Nas entrevistas a seguir, Vagner Cunha falam sobre suas abordagens e visões de A Divina Comédia – que o escritor gaúcho define como “um monumento de uma nova era: encerra-se o ciclo do latim como língua universal e abre-se caminho para a pluralidade linguística”.

VAGNER CUNHA

Vagner Cunha no Theatro São Pedro. Foto: Gilberto Perin/Divulgação

O que motivou você a musicar os versos de Dante? Há quanto tempo você está envolvido nesse projeto?

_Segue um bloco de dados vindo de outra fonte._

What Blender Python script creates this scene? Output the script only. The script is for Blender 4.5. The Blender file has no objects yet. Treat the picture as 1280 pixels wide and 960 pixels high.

Estou envolvido no projeto desde que Claudio Carrara começou a trazer o assunto enquanto cozinhávamos. A motivação inicial nunca é a mesma de quando se está fazendo. Se for a mesma, há algo errado. No meio do caminho eu me transformo e olho para dentro, daí a motivação que não havia antes surge como se sempre tivesse existido.

Do ponto de vista musical, qual caminho você seguiu no trabalho? Você buscou ecoar formas e estéticas da música da época de Dante?

Não sei definir o caminho que percorri. Talvez eu saiba responder a isso depois da estreia, mas acho improvável. As formas também não foram buscadas. Elas foram acessadas enquanto eu lia o texto e colocava as primeiras notas no papel. A escolha dos intérpretes, coro e instrumentistas foi a primeira pista para tudo. Aprendi a escrever música para as pessoas, e não vejo outro caminho. Se não conheço o intérprete a música não flui. Talvez essa seja a conexão mais próxima com o texto do Dante que eu possa citar.

Flávio Leite interpreta Dante. Foto: Gilberto Perin/Divulgação

Quais foram os principais desafios para essa adaptação musical?

Não se trata de uma adaptação musical. O texto é forte e se basta. Nunca houve necessidade de musicar o Dante, e a música que escrevi para os versos do poeta jamais surgiu para descrever o poema ou mesmo para elucidar algo. A necessidade de musicar o Dante sempre foi nossa. A motivação é a de sempre: pisar em terreno fértil.

Você já está trabalhando na musicalização do Purgatório e do Paraíso? Há previsão de estreia desses trabalhos?

Não há. Sempre que projetamos estreias de trabalhos que ainda não foram compostos elas simplesmente não acontecem. Só marcamos uma estreia ou traçamos planos depois de abrir a primeira janela da composição. De qualquer forma, está na fila um concerto para acordeão que escrevi para o Bebê Kramer e, provavelmente, uma nova temporada dos Saraus Bell’Anima.

JOSÉ CLEMENTE POZENATO

José Clemente Pozenato. Foto: Isadora Aquini/Divulgação

A Divina Comédia é um desafio para os tradutores, e o texto conta com traduções para o português elogiadas e criticadas na mesma medida. O que motivou você a se lançar em uma nova versão portuguesa dos versos de Dante? Há quanto tempo você está envolvido nesse projeto?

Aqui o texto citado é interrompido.